Barrett used quality reporting to cover his bases in outlining the story. Check out the sources for this:
- dairy farmer Tina Hinchley from Dane County
- dairy farmer Carrie Mess from Lake Mills
- lan Bjerga, spokesman for the National Milk Producers Federation
In probably a couple hours (given that this story was posted by 12:30 and that Phoenix didn’t make his statements until about 10:30 the night before), Barrett got three good people with a background on the topic to speak intelligently about this.
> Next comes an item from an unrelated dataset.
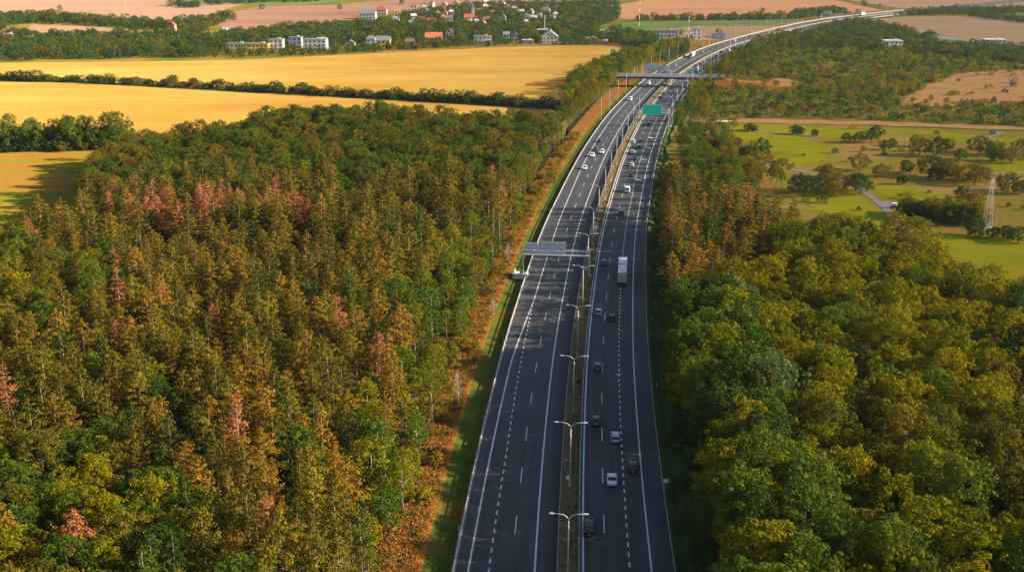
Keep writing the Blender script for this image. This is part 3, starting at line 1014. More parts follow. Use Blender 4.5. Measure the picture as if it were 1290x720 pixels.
def place_car(style, colour, px, py, label, side=1, group='vehicles on the motorway'):
    key = (style, colour)
    if key in _vehicles:
        o = copy_tree(_vehicles[key])
    else:
        o = _vehicles[key] = build_car(style, colour)
    x, y = G(px, py, 0.7)
    o.location = (x, y, 0.006)
    o.rotation_euler = (0, 0, heading(y) + (0 if side > 0 else math.pi))
    tag(o, label, 'van' if style == 'van' else 'car')


E1 = 'driving away on the east carriageway'
for a in [
    ('suv', 'black', 742, 663, 'black off-roader ' + E1 + ', nearest of all cars'),
    ('saloon', 'white', 771, 602, 'white saloon in the middle lane behind the second pair of cars'),
    ('hatchback', 'black', 797, 586, 'black car in the slow lane just ahead of the white saloon'),
    ('estate', 'silver', 775, 549, 'silver estate in the middle lane ahead of the white saloon'),
    ('hatchback', 'grey', 751, 528, 'dark grey hatchback in the fast lane beside the silver estate'),
    ('estate', 'grey', 753, 460, 'dark grey estate alone in the fast lane below the pair of small cars'),
    ('hatchback', 'black', 771, 399, 'black hatchback in the middle lane behind the white lorry'),
    ('hatchback', 'silver', 754, 392, 'silver hatchback in the fast lane beside a black hatchback'),
    ('hatchback', 'teal', 762, 330, 'teal green hatchback in the fast lane beside the white lorry'),
    ('suv', 'black', 783, 268, 'black car in the sunlit gap ahead of the white lorry'),
    ('van', 'white', 790.5, 239, 'white van in the middle lane ahead of the black car'),
    ('hatchback', 'red', 795, 220, 'dark red hatchback between the white van and a white car'),
    ('hatchback', 'white', 796, 207, 'small white hatchback ahead of the dark red one'),
    ('saloon', 'grey', 800, 199, 'dark grey saloon ahead of the small white hatchback'),
    ('estate', 'white', 797, 191, 'white estate in the fast lane before the green panel gantry'),
    ('saloon', 'black', 805, 185, 'black saloon in the middle lane between two white cars'),
    ('suv', 'white', 797.5, 178, 'white off-roader in the fast lane just before the green panel gantry'),
    ('hatchback', 'grey', 807.5, 177, 'grey hatchback beside the white off-roader'),
    ('hatchback', 'black', 818, 156, 'black hatchback under the green panel gantry'),
    ('hatchback', 'black', 832, 122.5, 'black hatchback approaching the road bridge'),
    ('van', 'silver', 837, 117.5, 'pale van in traffic just before the road bridge'),
    ('saloon', 'red', 848, 111, 'dark red saloon in the shade before the road bridge'),
]:
    place_car(*a)
E2 = 'coming towards the camera on the west carriageway'
for a in [
    ('hatchback', 'white', 737, 211, 'white hatchback ' + E2 + ', nearest there'),
    ('estate', 'white', 746.5, 195, 'white estate third in the oncoming bunch on the west carriageway'),
    ('saloon', 'grey', 750.5, 187, 'grey saloon in the slow lane of the oncoming bunch'),
    ('suv', 'white', 758.5, 191, 'white off-roader in the fast lane of the oncoming bunch'),
    ('saloon', 'black', 755, 177, 'black saloon last in the oncoming bunch'),
    ('van', 'white', 794, 125, 'white van coming from the road bridge in the slow lane'),
    ('van', 'white', 817, 105, 'white van just under the road bridge on the west carriageway'),
]:
    place_car(*a, side=-1)
rr = random.Random(3)
k = 0
for i in range(26):                                       # slow traffic beyond the bridge
    y = 765 + i * 17.5 + rr.uniform(-4, 4)
    lane = rr.choice([1.8, 5.4, 9.0])
    x, yy = P(y, lane)
    px, py, s = proj(x, yy, .7)
    st, c = rr.choice(['hatchback', 'estate', 'saloon', 'van']), rr.choice(['white', 'black', 'silver', 'grey', 'blue', 'white'])
    place_car(st, c, px, py, 'tiny far %s %s in the queue beyond the road bridge' % (c, st))
for i in range(9):
    y = 800 + i * 50 + rr.uniform(-15, 15)
    x, yy = P(y, rr.choice([-10.5, -14.3]))
    px, py, s = proj(x, yy, .7)
    st, c = rr.choice(['hatchback', 'estate', 'saloon', 'van']), rr.choice(['white', 'black', 'silver', 'grey'])
    place_car(st, c, px, py, 'tiny far oncoming %s %s beyond the road bridge' % (c, st), side=-1)
_g = {}
for o in list(bpy.data.objects):
    if o.parent is None and o.get('category') in ('car', 'van'):
        _g.setdefault(o['label'], []).append(o)
for lb, os_ in _g.items():
    if len(os_) > 1:
        for o in os_: o['group'] = lb.replace('tiny far ', 'far ') + ' group'


def lorry(px, py, label, side=1, trailer=True):
    x, y = G(px, py)
    root = empty('lorry', (x, y, 0.006), heading(y) + (0 if side > 0 else math.pi))
    tag(root, label, 'lorry')
    Wh = simple('tarp_white', (0.74, 0.74, 0.73), 0.5, noise=0.06, nscale=0.6)
    boxes = [(0.0, 7.9), (9.0, 16.4)] if trailer else [(0.0, 8.2)]
    end = boxes[-1][1]
    for i, (a, b) in enumerate(boxes):
        m = MB(); m.box((0, (a + b) / 2, 2.5), (2.5, b - a, 2.9))
        bx = m.build('cargo_box', Wh, root)
        m = MB()
        m.box((0, a - .02, 2.5), (2.3, 0.03, 2.7)); m.box((0, a - .045, 2.5), (0.06, 0.03, 2.7))
        m.build('rear_door', simple('door_grey', (0.42, 0.43, 0.46), 0.5), bx)
        m = MB()
        for q in np.arange(a + .5, b, 0.9): m.box((0, q, 3.965), (2.46, 0.07, 0.04))
        for s in (-1, 1): m.box((s * 1.24, (a + b) / 2, 3.95), (0.06, b - a + .04, 0.08))
        m.build('roof_rib', M['galv'], bx)
        m = MB(); m.box((0, (a + b) / 2, 0.93), (1.1, b - a - .2, 0.24)); m.box((0, a + .05, 0.62), (2.4, 0.1, 0.14)); m.build('chassis', simple('chassis_brown', (0.10, 0.06, 0.05), 0.7), root)
        for s in (-1, 1):
            m = MB(); m.box((s * .95, a - .03, 0.78), (0.36, 0.05, 0.14)); m.build('taillight', M['red_lens'], root)
            for yy in ((a + 1.3, a + 2.6) + ((b - .9,) if trailer and i == 0 else ())):
                m = MB(); m.tube([(s * .85, yy, .5), (s * 1.2, yy, .5)], 0.5, 18); m.build('wheel', M['tyre'], root)
    if trailer:
        m = MB(); m.box((0, 8.45, 0.8), (0.16, 1.3, 0.12)); m.build('drawbar', M['black_plastic'], root)
    m = MB()
    ring = lambda hw, y, z0, z1: [(-hw, y, z0), (hw, y, z0), (hw, y, z1), (-hw, y, z1)]
    m.loft([ring(1.22, end + .25, .7, 3.7), ring(1.22, end + 1.6, .6, 3.55), ring(1.2, end + 2.05, .5, 2.9), ring(1.18, end + 2.2, .45, 1.5), ring(1.1, end + 2.25, .45, .7)])
    cab = m.build('cab', PAINT['white'], root)
    m = MB(); m.loft([ring(1.08, end + 1.8, 2.0, 3.2), ring(1.08, end + 2.16, 1.75, 2.85)]); m.build('windscreen', M['glass_dark'], cab)
    for s in (-1, 1):
        m = MB(); m.tube([(s * .85, end + 1.3, .5), (s * 1.2, end + 1.3, .5)], 0.5, 18); m.build('wheel', M['tyre'], root)
        m = MB(); m.box((s * 1.38, end + 1.9, 2.4), (0.14, 0.1, 0.7)); m.build('mirror', M['black_plastic'], root)


lorry(783.5, 360, 'long white lorry with trailer in the middle of the east carriageway')
lorry(873.5, 71, 'white box lorry coming round the far bend on the west carriageway', -1, False)
lorry(1084, 20, 'tiny white lorry at the far end of the motorway', 1, False)

# ------------------------------------------------------------------ buildings
ROOF = {'red': simple('roof_red', (0.42, 0.085, 0.05), 0.8, noise=0.2, nscale=0.8), 'orange': simple('roof_orange', (0.52, 0.17, 0.08), 0.8, noise=0.2, nscale=0.8),
        'brown': simple('roof_brown', (0.20, 0.12, 0.10), 0.8, noise=0.2, nscale=0.8), 'grey': simple('roof_grey', (0.20, 0.20, 0.22), 0.8, noise=0.2, nscale=0.8), 'pale': simple('roof_pale', (0.50, 0.47, 0.46), 0.8, noise=0.1)}
WALL = {'white': simple('wall_white', (0.60, 0.58, 0.54), 0.85, noise=0.05), 'cream': simple('wall_cream', (0.62, 0.52, 0.40), 0.85, noise=0.06), 'yellow': simple('wall_yellow', (0.75, 0.50, 0.06), 0.85, noise=0.06),
        'grey': simple('wall_grey', (0.38, 0.38, 0.40), 0.85, noise=0.06), 'red': simple('wall_red', (0.5, 0.07, 0.06), 0.8), 'pink': simple('wall_pink', (0.62, 0.30, 0.24), 0.8)}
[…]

In addition, he wove in quotes from the Oscar speech and reporting on previous elements of Phoenix’s life.
The piece closes well with a decent closing quote that has both a sense of closure and the potential to look ahead:
“We have a free country, with freedom of expression, but we do wish that Joaquin Phoenix would talk with us, rather than at us, because if he did he would learn a lot about the commitment that dairy farmers have for animal welfare,” said Alan Bjerga, spokesman for the National Milk Producers Federation.
“This isn’t the first time he has made remarks like this, but it gets more prominence because it was in an Oscars speech,” Bjerga said.
Overall, the story is short (About 530 words), well structured and chock full of information. It ties a local interest to a broader concern and it provides background context as well.
In short, it’s a textbook example of how to build a great localization piece.